Oracle uses the Recovery Manager (RMAN) to automate the backup and recovery of data files, archived logs, and control files. In fact, only RMAN can back up the control file while the database is online; otherwise, the control files can only be backed up when the database is offline. RMAN, however, does not back up any configuration files or online redo logs. The backup server or media manager must back up these files. Online redo logs should never be backed up unless they have been archived to another destination. The danger of backing up online redo logs is that they may accidentally be restored over active redo logs.

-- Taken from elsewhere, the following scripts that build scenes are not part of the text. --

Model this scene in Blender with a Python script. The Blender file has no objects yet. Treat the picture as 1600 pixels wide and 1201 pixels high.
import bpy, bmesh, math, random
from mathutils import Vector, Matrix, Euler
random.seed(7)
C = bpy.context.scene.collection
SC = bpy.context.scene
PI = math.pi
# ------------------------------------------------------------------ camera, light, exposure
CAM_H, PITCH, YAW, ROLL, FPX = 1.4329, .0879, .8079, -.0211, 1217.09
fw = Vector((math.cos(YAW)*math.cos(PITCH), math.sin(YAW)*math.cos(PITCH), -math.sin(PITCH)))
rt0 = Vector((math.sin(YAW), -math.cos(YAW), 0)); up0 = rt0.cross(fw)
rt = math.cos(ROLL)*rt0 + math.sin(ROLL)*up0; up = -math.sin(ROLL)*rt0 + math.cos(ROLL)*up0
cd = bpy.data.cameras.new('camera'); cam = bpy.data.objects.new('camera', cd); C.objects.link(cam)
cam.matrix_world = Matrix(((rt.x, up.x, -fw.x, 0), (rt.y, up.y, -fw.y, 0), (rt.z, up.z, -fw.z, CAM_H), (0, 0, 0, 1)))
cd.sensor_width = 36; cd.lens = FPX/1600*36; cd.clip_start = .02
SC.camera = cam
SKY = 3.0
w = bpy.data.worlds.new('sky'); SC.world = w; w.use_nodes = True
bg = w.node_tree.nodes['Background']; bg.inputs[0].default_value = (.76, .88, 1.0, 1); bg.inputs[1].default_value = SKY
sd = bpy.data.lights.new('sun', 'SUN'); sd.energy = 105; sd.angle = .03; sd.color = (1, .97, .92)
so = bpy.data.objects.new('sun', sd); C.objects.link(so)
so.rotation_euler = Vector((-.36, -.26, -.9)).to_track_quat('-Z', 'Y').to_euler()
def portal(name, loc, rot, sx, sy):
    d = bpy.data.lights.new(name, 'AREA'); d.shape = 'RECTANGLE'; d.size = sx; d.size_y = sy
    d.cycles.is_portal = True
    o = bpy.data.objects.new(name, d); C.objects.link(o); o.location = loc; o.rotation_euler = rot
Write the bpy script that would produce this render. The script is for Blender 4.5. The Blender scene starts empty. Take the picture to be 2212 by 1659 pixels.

RMAN does not manage writing or reading tape devices. To manage this process, RMAN is integrated into third-party media managers by using the SBT (System Backup to Tape) interface. This API frees Oracle from the bulk of I/O created from a database backup and offloads it to media managers. This makes it possible for Oracle to not be directly involved in the reading and writing process. The advantage of using SBT with third-party media managers is reducing the impact of the backup workload on the database server. This capability is known as “proxy copy” because Oracle selects the media manager as a proxy to actually perform the copy of data files to tape.
In order for RMAN to automatically recover a database, it must keep track of what has been backed up and written to media (disk or tape). This backup metadata can be kept in the control file or in a separate database instance called a recovery catalog. It is highly recommended that a recovery catalog be used since control files can grow quite large without one increasing the risk of corruption.
If the control files become corrupted or lost, it would be impossible to use RMAN to recover the database. A recovery catalog must be used if table-space point-in-time recoveries are desired.